De retour à la fourche précédente, on prend à l’ouest la galerie Monotone qui développe plus de 2,5 km. Elle débute par une grosse coulée stalagmitique qu’il faut escalader. En haut, le courant d’air s’accentue, puis la galerie devient plus régulière, les concrétions se raréfient et il faut parfois enjamber des petites laisses d’eau. Sur la gauche, une branche localisée en bas d’un ressaut n’a pas été explorée. Peut-être explique-t-elle la raréfaction du courant d’air. Une fine couche d’argile vient progressivement tout recouvrir. La galerie, pratiquement horizontale, présente quelques bassins nécessitant un bain. Vers la fin du réseau, le sable semble l’emporter sur l’argile, mais c’est finalement les blocs cassants et coupants comme des rasoirs qui nous marquent le plus. Au delà d’un puits-cheminée, après une petite salle formant un carrefour, des petites branches sont disposées sur les talus ; leur origine est sur la droite, en haut de la coulée, avant le siphon qui marque la fin de cette galerie. Au sommet de cette coulée, on peut suivre une petite galerie qui arrive à la base d’un puits remontant, le puits du Brin de Laine, où on peut observer un tesson de bol et un brin de laine. Ces indices indiquent une relation proche avec la surface, mais le courant d’air est très faible. Si l’on prend à gauche dans la salle carrefour, la galerie est boueuse et de petite section. 20 m plus loin, une salle est percée par le puits des Cheveux, profond de 10 m, qui marque l’arrêt de nos investigations. Les cupules montrent que nous sommes dans une branche amont. [J. Bottazzi]
3. Guanniudong - Grotte du Gardien de Vaches
(fig. 82) - code : Liu012
L’entrée fossile de Guanniudong s’ouvre 115 m au sud-ouest de Ganlongdong et 64 m plus haut. Le porche d’entrée, de 15 x 4 m, donne accès à un conduit de 20 m de large. Puis on progresse de 60 m dans une galerie plane de 40 m2 de section, pour déboucher sur un puits de 20 m qui jonctionne avec Ganlongdong, juste à l’ouest du Tube Ventilé. Lorsque l’on ne descend pas le puits, on tourne à gauche pour suivre un balcon sur 50 m qui débouche sur une galerie de 10 x 20 m. On enjambe le vide à plusieurs reprises. Cette galerie totalise 200 m et se termine sur une lucarne débouchant à nouveau sur Ganlongdong. [N. Clement]
"BARBARY, Jean-Pierre; BOTTAZZI, Jean; DARNE, Fabien; MAIRE, Richard; MANGEL, Laurent"
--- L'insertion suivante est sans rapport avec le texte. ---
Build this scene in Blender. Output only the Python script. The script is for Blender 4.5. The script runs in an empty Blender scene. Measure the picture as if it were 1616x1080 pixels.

Karstologia Mémoires, n° 9 : Voyages en terre chinoise : Chapitre 2
Analyse :
Le plateau de Xingchang (district de Liuzhi, Guizhou, Chine) est un massif économiquement déshérité mais riche d'histoire et de karst. Lors d'expéditions en 1997, 1998 et 2001 nous y avons exploré 22 km de cavités dans quatre réseaux remarquables. Le système perte-résurgence de la Gaoluhe développe environ 12 km. Au nord-est, la grotte de Wuliudaxiaodong est une ancienne exploitation de nitrates de grande ampleur et constitue l'ancien cours souterrain de la Gaoluhe. Au sud, le système de Heitanghe présente deux maillons fossiles : le paléocollecteur de Linjiadong et son prolongement dans l'énorme grotte de Fujiadadong. Ces grottes présentent toutes d'importants vestiges historiques. (BJ).